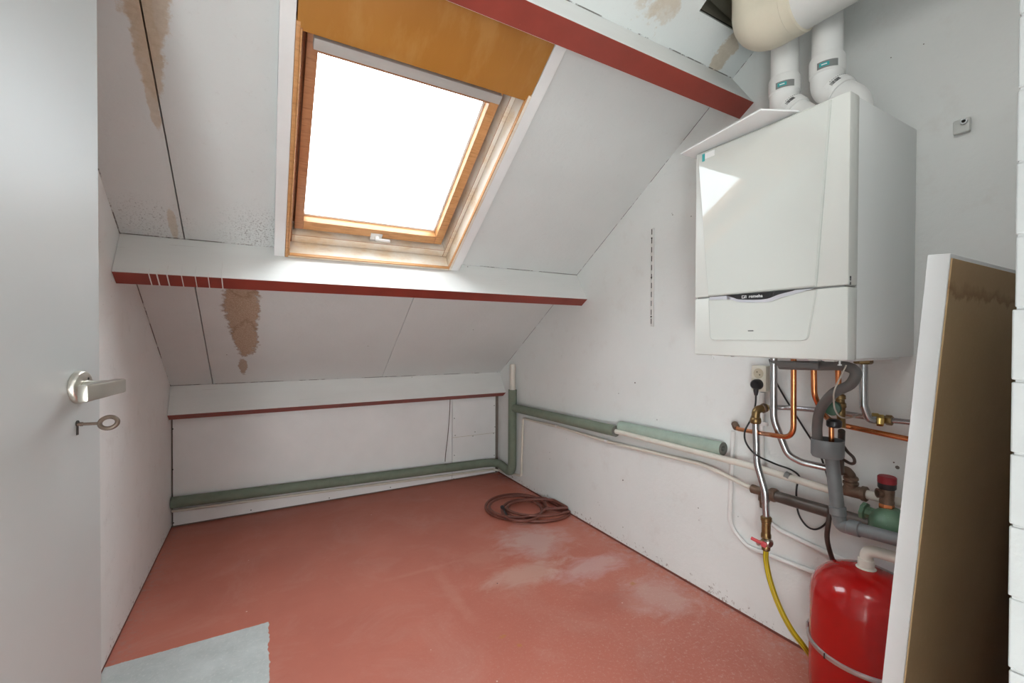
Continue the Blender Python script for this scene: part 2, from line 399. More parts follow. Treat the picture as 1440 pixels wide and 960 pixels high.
    def build(s, name, parent=None, origin=None, smooth=35, bevel=0.):
        bmesh.ops.recalc_face_normals(s.bm, faces=s.bm.faces[:])
        if bevel: bmesh.ops.bevel(s.bm, geom=[e for e in s.bm.edges if e.is_manifold and e.calc_face_angle(0) > .6], offset=bevel, segments=2, affect='EDGES', profile=.5)
        if origin is None and parent is not None: origin = parent['_o'] if '_o' in parent else None
        o_ = V(origin) if origin is not None else V((0, 0, 0))
        for v in s.bm.verts: v.co -= o_
        me = bpy.data.meshes.new(name); s.bm.to_mesh(me); s.bm.free()
        for m in s.mats: me.materials.append(MAT[m])
        if smooth:
            me.polygons.foreach_set('use_smooth', [True]*len(me.polygons)); me.set_sharp_from_angle(angle=radians(smooth))
        ob = bpy.data.objects.new(name, me); COL.objects.link(ob)
        if parent is not None: ob.parent = parent; ORG[ob] = o_
        else: ob.location = o_
        return ob
ORG = {}
def sub(mb, name, parent, **k):
    """child mesh: vertices are stored relative to the thing's base"""
    return mb.build(name, parent, origin=ORG[parent], **k)
def thing(name, label, cat, loc, group=None):
    o = bpy.data.objects.new(name, None); COL.objects.link(o); o.location = loc; o.empty_display_size = .05
    o['label'] = label; o['category'] = cat
    if group: o['group'] = group
    ORG[o] = V(loc); return o
def tag(o, label, cat, group=None):
    o['label'] = label; o['category'] = cat
    if group: o['group'] = group
    return o
def struct(mb, name, label=None, cat=None, parent=None, **k):
    o = mb.build(name, parent, **k) if parent is None else sub(mb, name, parent, **k)
    if parent is None: o['kind'] = 'structure'
    if label: o['label'] = label; o['category'] = cat
    if parent is None: ORG[o] = V((0, 0, 0))
    return o
def fillet(pts, r, n=7):
    """round the corners of a polyline"""
    pts = [V(p) for p in pts]; out = [pts[0]]
    for k in range(1, len(pts)-1):
        a, b, c = pts[k-1], pts[k], pts[k+1]; rr = r[k-1] if isinstance(r, (list, tuple)) else r
        u = (a-b); w = (c-b); lu, lw = u.length, w.length; u.normalize(); w.normalize()
        ang = u.angle(w); d = min(rr/tan(ang/2) if ang > .01 else 0, lu*.49, lw*.49)
        p, q = b+u*d, b+w*d
        for j in range(n+1):
            t = j/n; out.append(p*(1-t)**2 + b*2*t*(1-t) + q*t*t)
    out.append(pts[-1]); return out
def spline(pts, n=8):
    """Catmull-Rom through pts"""
    pts = [V(p) for p in pts]; P = [pts[0]*2-pts[1]] + pts + [pts[-1]*2-pts[-2]]; out = []
    for k in range(1, len(P)-2):
        for j in range(n):
            t = j/n; a, b, c, d = P[k-1:k+3]
            out.append((b*2 + (c-a)*t + (a*2-b*5+c*4-d)*t*t + (b*3-a-c*3+d)*t**3)*.5)
    out.append(pts[-1]); return out

# ================================================================== THE SETTING
m = MB(); m.box((-1.0, -1.55, -.12), (XR+.12, YB+.12, 0), 'floor'); struct(m, 'floor', smooth=0)
# right wall follows the roof slope
rnd0 = random.Random(11)
MAT['holeshade'] = simple('hole_in_plaster', (.17, .145, .125), .9)
def gable(x0, x1, mat, y0, name):
    m = MB(); pr = [(y0, -.0), (YB+.1, 0), (YB+.1, Z0-SL*(YB+.1)+.02), (y0, Z0-SL*y0+.02)]
    m.prism([V((x0, y, z)) for y, z in pr], (x1-x0, 0, 0), mat); return struct(m, name, smooth=0)
wr_ = gable(XR, XR+.10, 'wall', .116, 'wall_right')
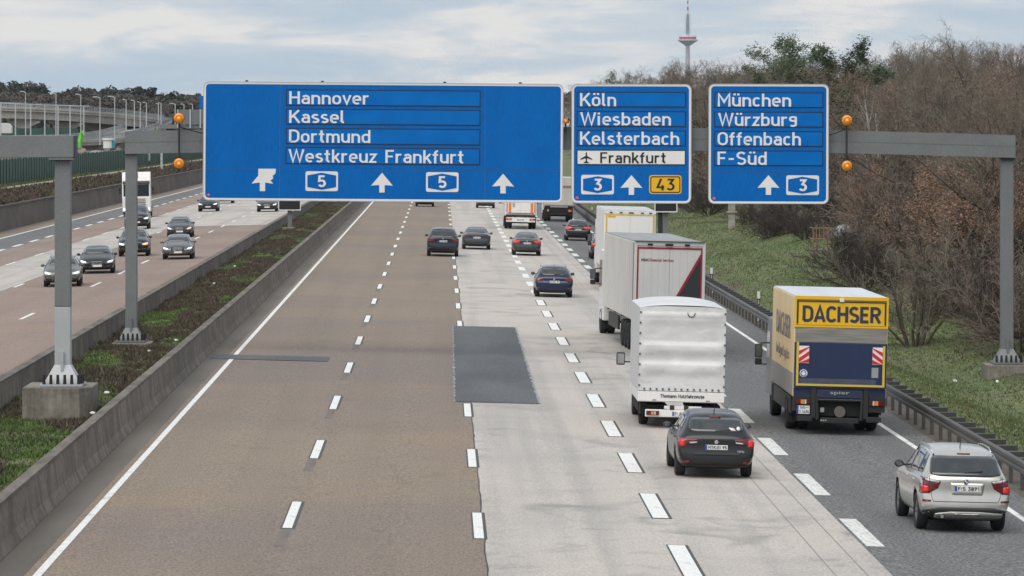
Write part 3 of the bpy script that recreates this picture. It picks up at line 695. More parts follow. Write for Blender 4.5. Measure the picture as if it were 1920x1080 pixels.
footing((1885-828)*KG, YG, 1.45, 1.8, -2.4, CAMH-(682-235)*KG, 'concrete block under the right gantry leg on the grass bank', .1)
Y2 = 114.0; K2 = Y2/F
g2 = empty('sign_gantry', (0, Y2, 0)); tag(g2, 'nearer grey gantry at the left edge with a half light, half dark leg', 'gantry')
q = MB(); q.box(-19.0, (141-828)*K2, -.42, .42, CAMH-(295-235)*K2, CAMH-(254-235)*K2); q.build('beam', steel, g2, bevel=.015)
q = MB(); q.box((141.0-828)*K2, (141-828)*K2+.03, -.44, .44, CAMH-(296-235)*K2, CAMH-(255-235)*K2); q.build('end_plate', dark_metal, g2)
q = MB(); q.box((94-828)*K2, (139-828)*K2, -.40, .40, CAMH-(299.5-235)*K2, CAMH-(295.3-235)*K2); q.build('cap_plate', steel, g2)
for i in range(8):
    q = MB(); xx = (98-828)*K2+i*.072; q.tube((xx, -.36, CAMH-(302-235)*K2), (xx, -.36, CAMH-(299.6-235)*K2), .022, n=6); q.build('bolt', black, g2)
leg(g2, (118.5-828)*K2, 0, CAMH-(722-235)*K2, CAMH-(299.6-235)*K2, .41, .46, light_to=CAMH-(575-235)*K2, flare=.47)
footing((112-828)*K2, Y2+.3, 1.78, 2.5, .0, CAMH-(723-235)*K2, 'big stained concrete block under the nearer gantry leg in the median', .3)
# orange warning lights
lens = mat('amber_lens', (.80, .26, .01), .35, coat=.5, emit=(1.0, .33, .01), estr=.04); amber_in = mat('amber_core', (1.0, .62, .2), .3, emit=(1, .55, .12), estr=.15)
amber_dk = mat('amber_dark', (.42, .12, .005), .4)
housing = mat('lamp_housing', (.05, .045, .035), .5)
def warn(px, pys, label, poletop, polebot, r=10):
    Yw = 151.2; k = Yw/F; root = empty('warning_light', ((px-828)*k, Yw, CAMH-(pys[-1]-235)*k)); tag(root, label, 'warning light', 'orange warning lights on the gantry')
    q = MB(); z0 = -(polebot-pys[-1])*k; z1 = -(poletop-pys[-1])*k; q.tube((0, .12, z0), (0, .12, z1), .035, n=8); q.build('pole', dark_metal, root)
    q = MB(); q.box(-.12, .12, .16, .24, z0+.35, z0+.5); q.build('clamp', dark_metal, root)
    for py in pys:
        z = -(py-pys[-1])*k; R_ = r*k
        q = MB(); q.lathe([(0, .1), (R_*.8, .1), (R_*1.06, .03), (R_*1.06, -.02), (R_, -.02)], (0, 0, z), 'y', 20); h = q.build('lamp', housing, root, smooth=True)
        q = MB(); q.lathe([(R_*.99, -.015), (R_*.9, -.06), (R_*.55, -.09), (R_*.2, -.10), (0, -.10)], (0, 0, z), 'y', 20); q.build('lens', lens, h, smooth=True); q = MB(); ring_plate(q, A(0, z, R_*.62, R_*.62, 0, 337.5, 15), A(0, z, R_*.52, R_*.52, 0, 337.5, 15), -.095, -.08); q.build('lens_ring', amber_dk, h)
        q = MB(); q.lathe([(R_*.22, -.098), (R_*.15, -.12), (0, -.125)], (0, 0, z), 'y', 10); q.build('lens_core', amber_in, h)
    q = MB(); pr = None
    for i in range(9):
        t = i/8; p = Vector((t*1.15 if px > 828 else t*1.15, .16, -(pys[0]+13-pys[-1])*k-.25*math.sin(t*PI*.5)-.05)); 
        if px > 828: p.x = -t*.9
        if pr is not None: q.tube(pr, p, .02, n=5)
        pr = p
    q.build('cable', black, root)
warn(335.5, (221.5, 306.5), 'pair of round orange warning lights left of the widest blue sign', 225, 322)
warn(1588, (225.5, 311), 'pair of round orange warning lights right of the Würzburg sign', 228, 325)
warn(1060.5, (227,), 'small orange warning light half hidden in the gap beside the widest sign', 228, 250, r=5)
# small black display panels on posts
def display(x, y, ztop, zbot, w, zg, label, post_w, twin=False):
    root = empty('display_panel', (x, y, zg)); tag(root, label, 'display', 'small black display panels on posts')
    q = MB(); q.box(-w/2, w/2, 0, .25, zbot-zg, ztop-zg); q.build('housing', steel, root)
    q = MB(); ring_plate(q, [(-w/2, zbot-zg), (w/2, zbot-zg), (w/2, ztop-zg), (-w/2, ztop-zg)], [(-w/2+.06, zbot-zg+.06), (w/2-.06, zbot-zg+.06), (w/2-.06, ztop-zg-.06), (-w/2+.06, ztop-zg-.06)], -.03, -.001); q.build('frame', sign_white, root)
    q = MB(); q.box(-w/2+.061, w/2-.061, -.015, -.001, zbot-zg+.061, ztop-zg-.061); q.build('screen', sign_black, root)
    q = MB(); q.box(-post_w/2, post_w/2, .26, .26+post_w*.8, -.3, ztop-zg-.3); q.build('post', steel, root)
    if twin: q = MB(); q.box(-post_w/2-.30, -post_w/2-.02, .3, .5, -.3, ztop-zg-.3); q.build('post', dark_metal, root)
    return root
display((543-828)*320/F, 320, CAMH-(352-235)*320/F, CAMH-(394.5-235)*320/F, 1.65, .35, 'black display panel on a short post in the planted median', .32)
display((1248.5-828)*271/F, 271, CAMH-(355-235)*271/F, CAMH-(398-235)*271/F, 1.42, -.4, 'black display panel with white frame beside the right guard rail, partly behind a truck', .34, True)
footing((541-828)*320/F, 320.3, .9, 1.0, 0, .55, 'small concrete foot of the median display post', .05)
# rear side of the next gantry far away
Yb = 420; kb = Yb/F; r = empty('sign_gantry', (0, Yb, 0)); tag(r, 'far grey gantry seen from behind, left of the widest sign', 'gantry')
q = MB(); q.box((300-828)*kb, (420-828)*kb, 0, .8, CAMH-(241-235)*kb, CAMH-(233.5-235)*kb); q.build('beam', steel, r)
q = MB(); q.box((333-828)*kb, (420-828)*kb, -.2, -.02, CAMH-(233-235)*kb, CAMH-(205.5-235)*kb); q.build('sign_back', mat('sign_back', (.15, .16, .165), .6), r)
for px in (333.5, 357, 376, 400): q = MB(); q.box((px-828)*kb-.07, (px-828)*kb+.07, -.35, -.21, CAMH-(240-235)*kb, CAMH-(205-235)*kb); q.build('upright', steel_light, r)
q = MB(); q.box((405-828)*kb-.3, (405-828)*kb+.3, 0, .6, .2, CAMH-(241-235)*kb); q.build('leg', steel, r)
Yb = 900; kb = Yb/F; r = empty('motorway_sign', ((381-828)*kb, Yb, 2.4)); tag(r, 'small blue sign far away at the left edge of the widest sign', 'road sign')
q = MB(); q.box(-7*kb, 7*kb, 0, .2, CAMH-(205-235)*kb-2.4, CAMH-(180-235)*kb-2.4); q.build('panel', sign_blue, r)
q = MB(); q.box(-.12, .12, .21, .4, 0, CAMH-(190-235)*kb-2.4); q.build('post', steel, r)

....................

> **WRITTEN INSTRUCTION**
Search the data for "parts". Copy every matching line.

> **COMPLETED TASK**
Continue the Blender Python script for this scene: part 2, from line 399. More parts follow. Treat the picture as 1440 pixels wide and 960 pixels high.
Write part 3 of the bpy script that recreates this picture. It picks up at line 695. More parts follow. Write for Blender 4.5. Measure the picture as if it were 1920x1080 pixels.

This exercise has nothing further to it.